Information given:
%%
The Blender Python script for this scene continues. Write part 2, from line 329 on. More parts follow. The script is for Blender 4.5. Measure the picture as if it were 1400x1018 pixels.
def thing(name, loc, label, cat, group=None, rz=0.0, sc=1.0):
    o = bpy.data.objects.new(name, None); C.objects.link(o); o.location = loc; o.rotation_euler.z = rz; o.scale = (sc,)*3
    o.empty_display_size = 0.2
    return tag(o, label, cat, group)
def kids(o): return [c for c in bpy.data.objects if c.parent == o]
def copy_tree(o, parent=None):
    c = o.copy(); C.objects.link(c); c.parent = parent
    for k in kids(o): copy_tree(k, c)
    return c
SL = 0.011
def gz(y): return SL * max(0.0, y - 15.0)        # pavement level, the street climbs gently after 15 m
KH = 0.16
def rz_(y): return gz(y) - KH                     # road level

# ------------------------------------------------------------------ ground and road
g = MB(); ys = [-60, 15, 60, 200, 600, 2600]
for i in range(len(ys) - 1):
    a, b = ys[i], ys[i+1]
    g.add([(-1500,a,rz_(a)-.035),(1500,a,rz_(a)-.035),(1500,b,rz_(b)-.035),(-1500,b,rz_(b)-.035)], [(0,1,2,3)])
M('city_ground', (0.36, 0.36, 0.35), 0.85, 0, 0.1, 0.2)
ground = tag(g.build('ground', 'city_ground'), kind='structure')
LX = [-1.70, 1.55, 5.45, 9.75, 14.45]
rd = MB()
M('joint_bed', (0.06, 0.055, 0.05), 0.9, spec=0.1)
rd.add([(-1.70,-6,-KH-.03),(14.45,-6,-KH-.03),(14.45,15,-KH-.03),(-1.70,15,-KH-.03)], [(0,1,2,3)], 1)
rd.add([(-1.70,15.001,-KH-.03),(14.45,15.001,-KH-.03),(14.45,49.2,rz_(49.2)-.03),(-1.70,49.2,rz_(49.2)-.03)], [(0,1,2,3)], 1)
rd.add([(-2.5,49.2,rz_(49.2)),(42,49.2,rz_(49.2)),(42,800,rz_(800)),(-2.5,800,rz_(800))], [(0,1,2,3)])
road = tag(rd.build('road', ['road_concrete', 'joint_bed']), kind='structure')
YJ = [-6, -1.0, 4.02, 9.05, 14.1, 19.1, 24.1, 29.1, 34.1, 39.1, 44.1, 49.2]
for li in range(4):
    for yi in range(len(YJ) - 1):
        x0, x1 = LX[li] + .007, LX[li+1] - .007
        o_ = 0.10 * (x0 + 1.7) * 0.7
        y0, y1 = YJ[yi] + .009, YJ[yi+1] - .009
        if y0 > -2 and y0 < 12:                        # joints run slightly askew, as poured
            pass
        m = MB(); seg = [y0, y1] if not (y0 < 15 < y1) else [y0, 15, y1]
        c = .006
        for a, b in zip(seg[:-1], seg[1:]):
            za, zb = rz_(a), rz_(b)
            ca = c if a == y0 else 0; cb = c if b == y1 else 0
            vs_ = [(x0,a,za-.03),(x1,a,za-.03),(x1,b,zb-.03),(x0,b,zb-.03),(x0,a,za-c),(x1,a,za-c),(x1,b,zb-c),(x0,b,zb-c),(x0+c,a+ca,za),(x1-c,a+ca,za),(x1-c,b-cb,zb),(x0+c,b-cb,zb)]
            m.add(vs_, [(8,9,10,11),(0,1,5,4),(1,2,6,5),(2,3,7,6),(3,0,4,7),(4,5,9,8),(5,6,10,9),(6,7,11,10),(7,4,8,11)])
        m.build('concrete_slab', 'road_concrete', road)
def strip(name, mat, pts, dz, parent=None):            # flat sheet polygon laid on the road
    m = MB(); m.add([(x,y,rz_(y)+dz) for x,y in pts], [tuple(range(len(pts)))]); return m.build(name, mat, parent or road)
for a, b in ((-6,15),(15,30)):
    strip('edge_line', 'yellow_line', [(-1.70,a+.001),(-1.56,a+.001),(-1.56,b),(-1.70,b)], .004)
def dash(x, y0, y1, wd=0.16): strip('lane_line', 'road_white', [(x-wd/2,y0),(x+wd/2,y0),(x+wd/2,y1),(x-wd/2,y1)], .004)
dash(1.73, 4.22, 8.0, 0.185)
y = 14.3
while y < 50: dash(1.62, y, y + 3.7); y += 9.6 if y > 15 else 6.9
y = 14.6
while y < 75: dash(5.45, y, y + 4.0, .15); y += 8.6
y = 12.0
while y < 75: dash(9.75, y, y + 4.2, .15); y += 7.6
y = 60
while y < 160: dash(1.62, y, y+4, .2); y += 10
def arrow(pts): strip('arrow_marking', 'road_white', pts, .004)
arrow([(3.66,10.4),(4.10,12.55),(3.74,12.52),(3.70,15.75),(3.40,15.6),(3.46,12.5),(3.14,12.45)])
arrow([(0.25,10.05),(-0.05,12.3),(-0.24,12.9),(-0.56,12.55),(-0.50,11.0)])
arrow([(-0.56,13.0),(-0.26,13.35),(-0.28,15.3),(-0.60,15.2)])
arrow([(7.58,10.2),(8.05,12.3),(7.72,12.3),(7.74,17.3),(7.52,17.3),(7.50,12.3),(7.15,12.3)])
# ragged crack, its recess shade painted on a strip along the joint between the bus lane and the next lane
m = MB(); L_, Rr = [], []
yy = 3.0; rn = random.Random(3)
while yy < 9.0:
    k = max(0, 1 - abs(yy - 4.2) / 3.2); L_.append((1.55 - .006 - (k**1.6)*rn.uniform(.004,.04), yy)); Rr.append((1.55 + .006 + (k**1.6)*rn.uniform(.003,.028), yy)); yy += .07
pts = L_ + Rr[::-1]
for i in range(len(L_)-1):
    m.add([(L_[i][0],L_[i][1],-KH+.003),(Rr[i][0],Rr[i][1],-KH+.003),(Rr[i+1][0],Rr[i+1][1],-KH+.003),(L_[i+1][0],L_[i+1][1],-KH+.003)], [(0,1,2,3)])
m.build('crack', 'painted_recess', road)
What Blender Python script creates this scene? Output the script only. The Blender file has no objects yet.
%%
What needs to be done:
Transcribe only the lines from the beginning of the entries to the line with "def rz_(y): return", inclusive, exactly as written.

Solved exercise:
The Blender Python script for this scene continues. Write part 2, from line 329 on. More parts follow. The script is for Blender 4.5. Measure the picture as if it were 1400x1018 pixels.
def thing(name, loc, label, cat, group=None, rz=0.0, sc=1.0):
    o = bpy.data.objects.new(name, None); C.objects.link(o); o.location = loc; o.rotation_euler.z = rz; o.scale = (sc,)*3
    o.empty_display_size = 0.2
    return tag(o, label, cat, group)
def kids(o): return [c for c in bpy.data.objects if c.parent == o]
def copy_tree(o, parent=None):
    c = o.copy(); C.objects.link(c); c.parent = parent
    for k in kids(o): copy_tree(k, c)
    return c
SL = 0.011
def gz(y): return SL * max(0.0, y - 15.0)        # pavement level, the street climbs gently after 15 m
KH = 0.16
def rz_(y): return gz(y) - KH                     # road level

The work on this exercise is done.